> But then Apple can negotiate on another basis and say, well, if you don’t do us a favor here and give us a better rate, then maybe we won’t work with you when all this settles down. You know things are going to settle down. These things are always cyclical. There’s never been a semiconductor boom that’s not followed by a semiconductor bust. Never. And they know it.
I have to think that the RAM suppliers wouldn't be that easy to intimidate with threats, since they know perfectly well how few alternatives Apple has. And they are also perfectly aware that Apple will play hardball with them when the market turns, regardless of whether they were nice to Apple now.
It takes billions to tens of billions to setup a fab. It also takes years to get it working. Then when you add in the IP for memory, it pretty much ain't happening.

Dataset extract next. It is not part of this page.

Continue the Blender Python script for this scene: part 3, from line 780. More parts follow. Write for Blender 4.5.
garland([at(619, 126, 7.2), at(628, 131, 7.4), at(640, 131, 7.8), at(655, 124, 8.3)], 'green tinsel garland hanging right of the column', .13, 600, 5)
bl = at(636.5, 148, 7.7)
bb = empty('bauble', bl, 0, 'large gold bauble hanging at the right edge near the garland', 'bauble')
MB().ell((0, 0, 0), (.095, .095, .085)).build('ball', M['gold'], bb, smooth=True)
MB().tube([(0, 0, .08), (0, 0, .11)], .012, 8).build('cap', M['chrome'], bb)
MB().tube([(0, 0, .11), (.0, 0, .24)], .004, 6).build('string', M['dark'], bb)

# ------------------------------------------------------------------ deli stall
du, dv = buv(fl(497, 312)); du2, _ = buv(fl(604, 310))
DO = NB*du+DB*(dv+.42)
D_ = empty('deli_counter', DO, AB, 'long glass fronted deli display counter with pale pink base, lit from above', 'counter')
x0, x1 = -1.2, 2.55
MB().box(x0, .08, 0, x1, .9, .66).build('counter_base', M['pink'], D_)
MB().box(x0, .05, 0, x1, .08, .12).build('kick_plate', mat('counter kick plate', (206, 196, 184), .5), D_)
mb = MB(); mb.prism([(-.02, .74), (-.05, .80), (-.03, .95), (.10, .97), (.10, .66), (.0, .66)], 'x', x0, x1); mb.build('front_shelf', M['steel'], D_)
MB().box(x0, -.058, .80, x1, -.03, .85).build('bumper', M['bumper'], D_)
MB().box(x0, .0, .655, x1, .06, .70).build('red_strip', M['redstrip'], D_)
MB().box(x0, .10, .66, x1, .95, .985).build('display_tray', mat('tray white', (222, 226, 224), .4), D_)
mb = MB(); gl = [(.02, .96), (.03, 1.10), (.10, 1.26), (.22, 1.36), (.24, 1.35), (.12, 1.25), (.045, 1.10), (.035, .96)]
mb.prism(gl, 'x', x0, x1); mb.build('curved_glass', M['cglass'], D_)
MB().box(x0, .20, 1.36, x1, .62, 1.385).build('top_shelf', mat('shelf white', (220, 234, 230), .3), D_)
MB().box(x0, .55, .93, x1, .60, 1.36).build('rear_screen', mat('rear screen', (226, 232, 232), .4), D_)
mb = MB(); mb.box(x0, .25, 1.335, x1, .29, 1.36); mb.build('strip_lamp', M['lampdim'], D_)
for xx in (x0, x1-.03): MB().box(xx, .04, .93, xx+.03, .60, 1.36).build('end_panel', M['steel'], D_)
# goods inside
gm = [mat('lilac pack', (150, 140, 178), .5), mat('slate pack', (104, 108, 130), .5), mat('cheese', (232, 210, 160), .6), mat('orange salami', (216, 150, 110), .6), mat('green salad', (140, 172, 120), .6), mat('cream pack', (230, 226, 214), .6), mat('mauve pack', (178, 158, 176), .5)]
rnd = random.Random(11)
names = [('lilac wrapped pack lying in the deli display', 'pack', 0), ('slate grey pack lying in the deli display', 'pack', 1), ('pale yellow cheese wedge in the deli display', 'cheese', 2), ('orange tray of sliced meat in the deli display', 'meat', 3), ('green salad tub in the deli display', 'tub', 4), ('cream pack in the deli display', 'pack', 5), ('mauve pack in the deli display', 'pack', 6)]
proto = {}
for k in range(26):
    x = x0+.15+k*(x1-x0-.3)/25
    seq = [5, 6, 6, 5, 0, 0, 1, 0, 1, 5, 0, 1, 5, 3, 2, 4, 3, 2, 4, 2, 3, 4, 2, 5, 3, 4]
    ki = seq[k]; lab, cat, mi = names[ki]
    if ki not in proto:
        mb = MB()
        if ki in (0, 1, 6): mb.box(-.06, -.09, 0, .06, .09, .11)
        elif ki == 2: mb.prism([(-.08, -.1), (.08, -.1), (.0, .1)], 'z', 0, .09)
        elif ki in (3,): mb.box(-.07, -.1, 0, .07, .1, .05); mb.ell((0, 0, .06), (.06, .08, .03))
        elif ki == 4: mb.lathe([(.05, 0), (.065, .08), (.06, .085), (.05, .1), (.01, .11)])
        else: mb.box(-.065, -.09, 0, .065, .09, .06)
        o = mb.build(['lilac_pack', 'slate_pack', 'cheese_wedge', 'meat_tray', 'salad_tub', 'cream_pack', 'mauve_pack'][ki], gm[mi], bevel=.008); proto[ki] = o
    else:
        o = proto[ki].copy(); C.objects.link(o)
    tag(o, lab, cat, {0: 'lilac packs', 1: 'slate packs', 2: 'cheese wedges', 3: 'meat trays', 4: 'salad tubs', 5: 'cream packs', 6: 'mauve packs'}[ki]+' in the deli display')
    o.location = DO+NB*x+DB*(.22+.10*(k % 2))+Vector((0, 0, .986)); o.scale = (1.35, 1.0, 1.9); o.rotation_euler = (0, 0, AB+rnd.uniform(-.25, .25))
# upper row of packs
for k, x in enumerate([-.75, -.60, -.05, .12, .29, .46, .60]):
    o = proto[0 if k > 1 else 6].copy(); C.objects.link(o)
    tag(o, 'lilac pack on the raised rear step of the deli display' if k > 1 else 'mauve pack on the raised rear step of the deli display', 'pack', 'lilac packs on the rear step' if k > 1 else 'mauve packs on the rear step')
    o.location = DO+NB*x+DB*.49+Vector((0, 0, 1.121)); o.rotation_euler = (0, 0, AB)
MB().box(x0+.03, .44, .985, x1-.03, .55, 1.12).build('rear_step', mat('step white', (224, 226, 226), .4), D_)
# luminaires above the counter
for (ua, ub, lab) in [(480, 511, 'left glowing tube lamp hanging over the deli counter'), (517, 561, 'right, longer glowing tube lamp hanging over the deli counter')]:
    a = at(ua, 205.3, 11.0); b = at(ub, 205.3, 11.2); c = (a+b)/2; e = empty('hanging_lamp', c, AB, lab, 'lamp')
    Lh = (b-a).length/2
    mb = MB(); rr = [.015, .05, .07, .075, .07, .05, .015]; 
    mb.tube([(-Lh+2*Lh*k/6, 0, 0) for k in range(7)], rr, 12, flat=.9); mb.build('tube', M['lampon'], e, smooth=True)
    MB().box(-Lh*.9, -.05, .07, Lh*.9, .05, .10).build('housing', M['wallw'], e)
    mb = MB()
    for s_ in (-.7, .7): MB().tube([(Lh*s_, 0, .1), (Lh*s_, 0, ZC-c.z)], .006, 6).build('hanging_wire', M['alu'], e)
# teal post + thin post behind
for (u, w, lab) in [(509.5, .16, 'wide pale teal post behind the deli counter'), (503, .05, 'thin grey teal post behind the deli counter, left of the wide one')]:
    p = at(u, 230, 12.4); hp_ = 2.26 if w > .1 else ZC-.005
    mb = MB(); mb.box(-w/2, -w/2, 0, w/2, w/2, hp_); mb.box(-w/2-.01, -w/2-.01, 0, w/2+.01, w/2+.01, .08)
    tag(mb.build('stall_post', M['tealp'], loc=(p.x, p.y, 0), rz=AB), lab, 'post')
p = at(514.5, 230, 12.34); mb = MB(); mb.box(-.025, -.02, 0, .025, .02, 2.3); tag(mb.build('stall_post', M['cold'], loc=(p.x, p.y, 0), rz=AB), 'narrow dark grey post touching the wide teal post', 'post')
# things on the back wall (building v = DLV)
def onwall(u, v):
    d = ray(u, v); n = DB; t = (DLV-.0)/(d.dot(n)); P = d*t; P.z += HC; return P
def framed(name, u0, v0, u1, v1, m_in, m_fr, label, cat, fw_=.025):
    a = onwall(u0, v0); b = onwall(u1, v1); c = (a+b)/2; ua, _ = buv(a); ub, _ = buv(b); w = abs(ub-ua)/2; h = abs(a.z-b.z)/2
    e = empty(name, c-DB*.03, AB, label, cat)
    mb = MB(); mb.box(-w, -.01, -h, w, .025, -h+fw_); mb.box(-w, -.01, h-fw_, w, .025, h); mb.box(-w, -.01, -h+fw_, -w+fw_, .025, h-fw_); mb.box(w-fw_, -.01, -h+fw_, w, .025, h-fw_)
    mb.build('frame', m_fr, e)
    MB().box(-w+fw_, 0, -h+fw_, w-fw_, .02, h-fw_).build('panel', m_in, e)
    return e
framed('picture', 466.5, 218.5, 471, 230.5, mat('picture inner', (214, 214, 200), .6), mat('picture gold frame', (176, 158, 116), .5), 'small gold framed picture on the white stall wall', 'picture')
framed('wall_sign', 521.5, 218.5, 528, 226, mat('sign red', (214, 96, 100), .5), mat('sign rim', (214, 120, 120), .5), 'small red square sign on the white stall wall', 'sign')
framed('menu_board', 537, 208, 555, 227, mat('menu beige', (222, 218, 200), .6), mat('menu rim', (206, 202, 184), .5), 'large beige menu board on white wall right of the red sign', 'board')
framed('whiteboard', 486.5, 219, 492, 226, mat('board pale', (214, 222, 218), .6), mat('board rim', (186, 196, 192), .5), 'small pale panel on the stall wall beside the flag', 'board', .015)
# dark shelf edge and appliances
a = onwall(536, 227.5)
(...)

All the RAM monopoly has to do is wait 3 days before you're producing and drop the price and you're ruined. Meanwhile they've built up a battle chest of hundreds of billions in profits.
China might be the only competition we see come out of this, but only because they are playing the long game and have trillions of US dollars to play the game with.
Do they want to get into a commodity business like RAM production? Maybe not, but if prices stay high long enough that demand for their products falls off, they might think about it.
I know that I personally and my employer are cutting way back on new technology purchases and squeezing as much as we can out of old equipment due to the cost of RAM and storage now.
Fabs are a cutthroat business that's very hard to get into. It costs billions of continual investment to stay a float. That's why there's really only about 3 different companies with cutting edge fabs. TSMC, Micron, and Samsung. Even intel, who built a huge portion of their business on cutting edge fab tech, has struggled to keep funding it. AMD got out of the fab business almost a decade ago (spinning off global foundries) and that spin off is no longer cutting edge. AMD uses TSMC.
Fabs are some of the most expensive factories to operate on this planet due to a constant need for brand new equipment and cutting edge research. That's why there's not an Apple, Google, Meta, or Nvidia fab. That's why there's not an AMD fab. That's why Intel fabs are treading water.
Without the constant investment, you very quickly find yourself in the company of yet another cutthroat industry, the "not cutting edge" fabrication industry. And that, by and large, has already been locked up by about a dozen fab companies.
https://www.tomshardware.com/pc-components/ram/hp-reportedly...
I loved Asymco during the Apple 2010s run up, but this, inter alia things mentioned in other comments, should give the reader pause and evaluate how much of this is general knowledge x handwaving x vibes versus a practical ground floor understanding in 2026.